MZ Motorrad- und Zweiradwerk
Manufacturer

MZ Motorrad- und Zweiradwerk

section:manufacturer
MZ, short for Motorenwerke Zschopau, was an East German state-owned motorcycle manufacturer based in Zschopau, Saxony, whose Grand Prix racing programme in the late 1950s and early 1960s produced some of the most technically advanced two-stroke engines in the world. Under engineer Walter Kaaden, MZ's 125 cc racer became the first engine to achieve 200 bhp per litre, and its 1961 world championship campaign was derailed only by the defection of factory rider Ernst Degner, who carried Kaaden's technical secrets to Suzuki in one of motorcycle racing's most significant acts of industrial espionage.

The Zschopau factory has roots stretching to 1906, when Danish industrialist Jørgen Skafte Rasmussen acquired an empty cloth factory there.
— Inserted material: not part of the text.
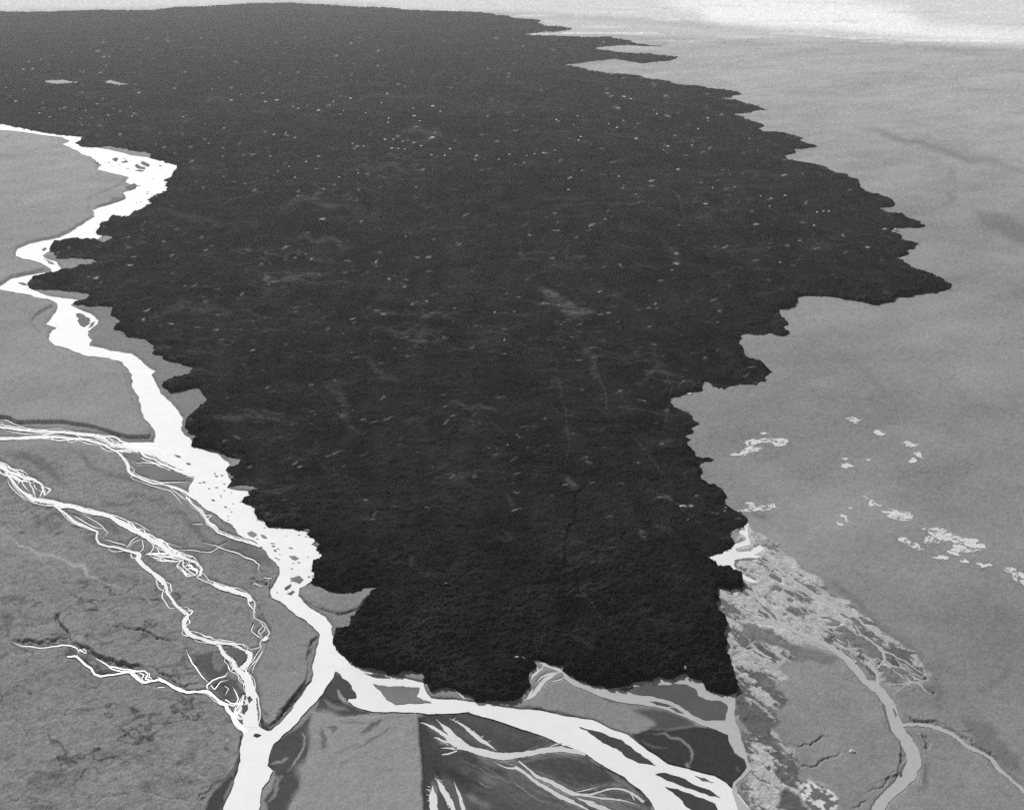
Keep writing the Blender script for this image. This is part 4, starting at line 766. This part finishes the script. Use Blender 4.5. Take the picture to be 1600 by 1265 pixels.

By 1920 the facility was producing two-stroke engines for motorcycles, and in 1923 the company was renamed DKW. By 1929, DKW was the largest motorcycle manufacturer in the world, producing 60,000 machines annually from the Zschopau plant.

After the Second World War, the factory fell within the Soviet occupation zone and became East German state property under the Industrieverband Fahrzeugbau (IFA) umbrella. In 1950 the works resumed production of the RT 125 model developed before the war — a design that had entered the public domain as war reparations and was being independently developed in Britain as the BSA Bantam, in the United States as the Harley-Davidson Hummer, and in the Soviet Union as the M-1A Moskva. In 1956 the works was renamed VEB Motorradwerk Zschopau, producing the MZ acronym used thereafter.

Racing activities at the Zschopau works began in 1927 under DKW. The MZ Grand Prix effort took shape in the late 1950s under Walter Kaaden, who served as racing department head. Working with extremely limited resources in the East German command economy — without the backing that Western and Japanese manufacturers could draw upon — Kaaden pursued a systematic understanding of exhaust resonance in two-stroke engines. His investigation of expansion chambers using an oscilloscope allowed him to develop profiles that maximised engine efficiency. His 1961 125 cc race engine produced approximately 25 bhp at 10,800 rpm, making it the first to achieve 200 bhp per litre of displacement.

Between 1955 and 1976, MZ machines were ridden to 13 Grand Prix victories and 105 rostrum finishes. In 1958, MZ scored its first GP wins in the 125 cc and 250 cc classes and finished second overall in the 250 cc world championship. MZ also achieved strong results in off-road endurance competition, winning the International Six Day Trial in 1963, 1964, 1965, 1966, 1967, 1969, and 1987.

The MZ racing programme reached its apex — and abrupt interruption — in the 1961 season. Ernst Degner, the factory's premier 125 cc rider, held a strong position in the world championship. During the final round at the Swedish GP, Degner defected to West Germany rather than return to East Germany. He brought with him detailed knowledge of Kaaden's two-stroke engine technology. Kaaden's work was effectively stolen and transferred to Suzuki, for whom Degner rode in 1962 and delivered their first world championship. The incident deprived MZ of the recognition its engineering deserved and set the Japanese manufacturers on a faster path to two-stroke dominance.

After the Kaaden era, MZ continued racing intermittently and became one of the few producers offering sidecar-equipped motorcycles. The millionth motorcycle rolled off the production line in 1970. In 1990, following German reunification, MZ was privatised. The company went through receivership in 1993, was acquired by the Malaysian Hong Leong Group in 1996, and experienced several subsequent ownership changes and financial difficulties.

In 2010, former Grand Prix stars Ralf Waldmann and Martin Wimmer, alongside investor Dr. Martina Häger, acquired the MZ brand for a reported four million euros. Under Wimmer's management MZ competed in the Moto2 world championship with rider Anthony West, who nearly won a race in the season's final event in 2011. Financial pressures forced the team's withdrawal in 2012, and insolvency proceedings concluded in late 2012. On 17 November 2012 the insolvency became irrevocable, and production at the historic Zschopau works — which had produced motorcycles continuously since 1922 — came to a permanent end.